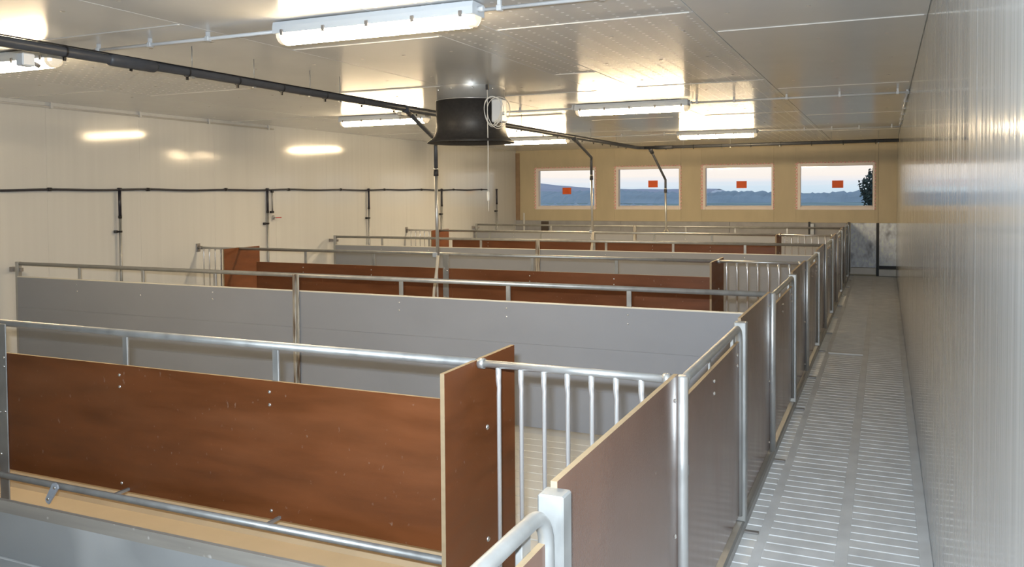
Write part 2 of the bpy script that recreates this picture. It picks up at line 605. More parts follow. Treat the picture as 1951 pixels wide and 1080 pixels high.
for a, bb in WIN:
    B(a + .0005, bb - .0005, YB, YB + .062, BZ, WZ0, c=.001).build('wall_panel', 'wall_back', wb_)
    B(a + .0005, bb - .0005, YB, YB + .062, WZ1, ZC, c=.001).build('wall_panel', 'wall_back', wb_)
bandx = (XL, -5.2, -2.9, -0.63)
for a, bb in zip(bandx[:-1], bandx[1:]):
    B(a + .002, bb - .002, YB - .012, YB + .062, 0.0, BZ - .002, c=.002).build('lower_panel', 'band', wb_)
o = B(-.628, -.150, YB - .012, YB + .062, 0.16, BZ - .002, c=.003).build('lower_panel', 'lit_board', wb_)
o['label'] = 'mottled board with bluish light painted into its colour'
B(-.148, -.100, YB - .010, YB + .05, 0.0, BZ).build('joint_strip', 'dark', wb_)
B(-.098, XR - .002, YB - .012, YB + .062, 0.20, BZ - .002, c=.003).build('lower_panel', 'lit_board', wb_)
B(-.098, XR - .002, YB + .02, YB + .062, 0.13, 0.20).build('gap_strip', 'dark', wb_)
B(-.628, -.152, YB - .05, YB + .05, 0.03, 0.155, c=.004).build('sill_block', 'sill', wb_)
B(-.098, XR - .004, YB - .10, YB + .05, 0.01, 0.135, c=.004).build('sill_block', 'sill', wb_)
t1 = struct(B(XL, XL + .10, YB - .02, YB, 1.02, ZC - .05, c=.003).build('trim_1', 'brown_trim'), 'brown vertical board in the far left corner', 'trim')

# windows
for i, (a, bb) in enumerate(WIN):
    g = 0.0015
    fr_ = MB()
    fo, fi = YB - .012, YB + .13
    wdt = .068
    for q in ((a, a + wdt + .02, WZ0, WZ1), (bb - wdt + .022, bb, WZ0, WZ1), (a + wdt + .017, bb - wdt + .025, WZ0, WZ0 + wdt), (a + wdt + .017, bb - wdt + .025, WZ1 - wdt, WZ1)):
        fr_.box(q[0] + g, q[1] - g, fo, fi, q[2] + g, q[3] - g, c=.004)
    w = struct(fr_.build('window_%d' % (i + 1), 'frame'), ('leftmost of the four far windows with a grey hill in view',
               'second far window from the left, with wooded ridge in view', 'third far window from the left, with level treeline in view',
               'rightmost far window with a dark tree in view')[i], 'window')
    B(a + .05, bb - .03, YB + .085, YB + .091, WZ0 + .05, WZ1 - .05).build('pane', 'glass', w)
    B(a + .09, bb - .05, YB + .06, YB + .12, WZ0 + .068, WZ0 + .086, c=.003).build('glazing_bead', 'frame', w)
    sx0, sz0 = ((-6.55, 1.60), (-4.60, 1.735), (-2.76, 1.703), (-0.93, 1.692))[i]
    o = B(sx0 - .02, sx0 + .185, YB + .080, YB + .083, sz0, sz0 + .145).build('sticker', 'orange', w)
    o['label'] = 'orange square paper sticker on the pane'
    zz = MB()                                     # toothed sealing tape that edges the frame
    for side in range(3):
        n_t = 14 if side == 0 else 20
        for k in range(n_t):
            if side == 0:
                z0 = WZ0 + (WZ1 - WZ0) * k / n_t
                z1 = WZ0 + (WZ1 - WZ0) * (k + 1) / n_t
                zz.prism([(a + .03, z0), (a + .03, z1), (a - .028, z1 - (z1 - z0) * .25)], 'y', YB - .016, YB - .0125)
            elif side == 1:
                x0 = a + (bb - a) * k / n_t
                x1 = a + (bb - a) * (k + 1) / n_t
                zz.prism([(x0, WZ1 - .012), (x1, WZ1 - .012), ((x0 + x1) / 2, WZ1 + .022)], 'y', YB - .016, YB - .0125)
            elif k < 13:
                z0 = WZ0 + (WZ1 - WZ0) * k / 13
                z1 = WZ0 + (WZ1 - WZ0) * (k + 1) / 13
                zz.prism([(bb - .012, z0), (bb - .012, z1), (bb + .020, (z0 + z1) / 2)], 'y', YB - .016, YB - .0125)
    zz.build('sealing_tape', 'tape', w)

# ------------------------------------------------------------------ feed troughs and trough partitions
TY = (2.87, 7.83, 12.72)
GY = (5.40, 10.46, 15.25)
X_END, X_MID, X_BOARD_R, X_BOARD_L = -0.66, -4.15, -1.415, -7.015

tr0 = thing('feed_trough', 'long pale concrete feed trough under the nearest brown trough partition', 'trough', (X_MID, TY[0], 0), 'cross feed troughs')
prof = [(-.350, 0), (-.318, .205), (-.300, .205), (-.262, .19), (-.14, .075), (.14, .075), (.262, .19), (.300, .205), (.318, .205), (.350, 0)]
x0, x1 = X_BOARD_L + .02 - X_MID, X_BOARD_R - .02 - X_MID
MB().prism(prof, 'x', x0, x1).build('trough_body', 'trough', tr0)
MB().prism([(-.296, .2065), (-.258, .192), (-.136, .0775), (.136, .0775), (.258, .192), (.296, .2065), (.285, .2065), (.25, .1965), (.132, .0795), (-.132, .0795), (-.25, .1965), (-.285, .2065)], 'x', x0, x1).build('trough_lining', 'trough_in', tr0)
for s in (-1, 1):
    MB().prism([(s * .320, .16), (s * .322, .245), (s * .302, .245), (s * .300, .16)] if s > 0 else [(-.300, .16), (-.302, .245), (-.322, .245), (-.320, .16)], 'x', x0, x1).build('trough_lip', 'lip', tr0)
copy_tree(tr0, (X_MID, TY[1], 0), 'long pale concrete feed trough under the middle brown trough partition', 'cross feed troughs')
copy_tree(tr0, (X_MID, TY[2], 0), 'long pale concrete feed trough under the farthest brown trough partition', 'cross feed troughs')

tp = thing('trough_partition', 'nearest brown plywood trough partition with steel rail and bar grille', 'partition', (X_MID, TY[0], 0), 'brown trough partitions')
ox = -X_MID


def X(v):
    return v + ox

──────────

** Task to carry out **
Print out the lines exactly, skipping any picture.

** Finished exercise **
Write part 2 of the bpy script that recreates this picture. It picks up at line 605. More parts follow. Treat the picture as 1951 pixels wide and 1080 pixels high.
for a, bb in WIN:
    B(a + .0005, bb - .0005, YB, YB + .062, BZ, WZ0, c=.001).build('wall_panel', 'wall_back', wb_)
    B(a + .0005, bb - .0005, YB, YB + .062, WZ1, ZC, c=.001).build('wall_panel', 'wall_back', wb_)
bandx = (XL, -5.2, -2.9, -0.63)
for a, bb in zip(bandx[:-1], bandx[1:]):
    B(a + .002, bb - .002, YB - .012, YB + .062, 0.0, BZ - .002, c=.002).build('lower_panel', 'band', wb_)
o = B(-.628, -.150, YB - .012, YB + .062, 0.16, BZ - .002, c=.003).build('lower_panel', 'lit_board', wb_)
o['label'] = 'mottled board with bluish light painted into its colour'
B(-.148, -.100, YB - .010, YB + .05, 0.0, BZ).build('joint_strip', 'dark', wb_)
B(-.098, XR - .002, YB - .012, YB + .062, 0.20, BZ - .002, c=.003).build('lower_panel', 'lit_board', wb_)
B(-.098, XR - .002, YB + .02, YB + .062, 0.13, 0.20).build('gap_strip', 'dark', wb_)
B(-.628, -.152, YB - .05, YB + .05, 0.03, 0.155, c=.004).build('sill_block', 'sill', wb_)
B(-.098, XR - .004, YB - .10, YB + .05, 0.01, 0.135, c=.004).build('sill_block', 'sill', wb_)
t1 = struct(B(XL, XL + .10, YB - .02, YB, 1.02, ZC - .05, c=.003).build('trim_1', 'brown_trim'), 'brown vertical board in the far left corner', 'trim')

# windows
for i, (a, bb) in enumerate(WIN):
    g = 0.0015
    fr_ = MB()
    fo, fi = YB - .012, YB + .13
    wdt = .068
    for q in ((a, a + wdt + .02, WZ0, WZ1), (bb - wdt + .022, bb, WZ0, WZ1), (a + wdt + .017, bb - wdt + .025, WZ0, WZ0 + wdt), (a + wdt + .017, bb - wdt + .025, WZ1 - wdt, WZ1)):
        fr_.box(q[0] + g, q[1] - g, fo, fi, q[2] + g, q[3] - g, c=.004)
    w = struct(fr_.build('window_%d' % (i + 1), 'frame'), ('leftmost of the four far windows with a grey hill in view',
               'second far window from the left, with wooded ridge in view', 'third far window from the left, with level treeline in view',
               'rightmost far window with a dark tree in view')[i], 'window')
    B(a + .05, bb - .03, YB + .085, YB + .091, WZ0 + .05, WZ1 - .05).build('pane', 'glass', w)
    B(a + .09, bb - .05, YB + .06, YB + .12, WZ0 + .068, WZ0 + .086, c=.003).build('glazing_bead', 'frame', w)
    sx0, sz0 = ((-6.55, 1.60), (-4.60, 1.735), (-2.76, 1.703), (-0.93, 1.692))[i]
    o = B(sx0 - .02, sx0 + .185, YB + .080, YB + .083, sz0, sz0 + .145).build('sticker', 'orange', w)
    o['label'] = 'orange square paper sticker on the pane'
    zz = MB()                                     # toothed sealing tape that edges the frame
    for side in range(3):
        n_t = 14 if side == 0 else 20
        for k in range(n_t):
            if side == 0:
                z0 = WZ0 + (WZ1 - WZ0) * k / n_t
                z1 = WZ0 + (WZ1 - WZ0) * (k + 1) / n_t
                zz.prism([(a + .03, z0), (a + .03, z1), (a - .028, z1 - (z1 - z0) * .25)], 'y', YB - .016, YB - .0125)
            elif side == 1:
                x0 = a + (bb - a) * k / n_t
                x1 = a + (bb - a) * (k + 1) / n_t
                zz.prism([(x0, WZ1 - .012), (x1, WZ1 - .012), ((x0 + x1) / 2, WZ1 + .022)], 'y', YB - .016, YB - .0125)
            elif k < 13:
                z0 = WZ0 + (WZ1 - WZ0) * k / 13
                z1 = WZ0 + (WZ1 - WZ0) * (k + 1) / 13
                zz.prism([(bb - .012, z0), (bb - .012, z1), (bb + .020, (z0 + z1) / 2)], 'y', YB - .016, YB - .0125)
    zz.build('sealing_tape', 'tape', w)

# ------------------------------------------------------------------ feed troughs and trough partitions
TY = (2.87, 7.83, 12.72)
GY = (5.40, 10.46, 15.25)
X_END, X_MID, X_BOARD_R, X_BOARD_L = -0.66, -4.15, -1.415, -7.015

tr0 = thing('feed_trough', 'long pale concrete feed trough under the nearest brown trough partition', 'trough', (X_MID, TY[0], 0), 'cross feed troughs')
prof = [(-.350, 0), (-.318, .205), (-.300, .205), (-.262, .19), (-.14, .075), (.14, .075), (.262, .19), (.300, .205), (.318, .205), (.350, 0)]
x0, x1 = X_BOARD_L + .02 - X_MID, X_BOARD_R - .02 - X_MID
MB().prism(prof, 'x', x0, x1).build('trough_body', 'trough', tr0)
MB().prism([(-.296, .2065), (-.258, .192), (-.136, .0775), (.136, .0775), (.258, .192), (.296, .2065), (.285, .2065), (.25, .1965), (.132, .0795), (-.132, .0795), (-.25, .1965), (-.285, .2065)], 'x', x0, x1).build('trough_lining', 'trough_in', tr0)
for s in (-1, 1):
    MB().prism([(s * .320, .16), (s * .322, .245), (s * .302, .245), (s * .300, .16)] if s > 0 else [(-.300, .16), (-.302, .245), (-.322, .245), (-.320, .16)], 'x', x0, x1).build('trough_lip', 'lip', tr0)
copy_tree(tr0, (X_MID, TY[1], 0), 'long pale concrete feed trough under the middle brown trough partition', 'cross feed troughs')
copy_tree(tr0, (X_MID, TY[2], 0), 'long pale concrete feed trough under the farthest brown trough partition', 'cross feed troughs')

tp = thing('trough_partition', 'nearest brown plywood trough partition with steel rail and bar grille', 'partition', (X_MID, TY[0], 0), 'brown trough partitions')
ox = -X_MID


def X(v):
    return v + ox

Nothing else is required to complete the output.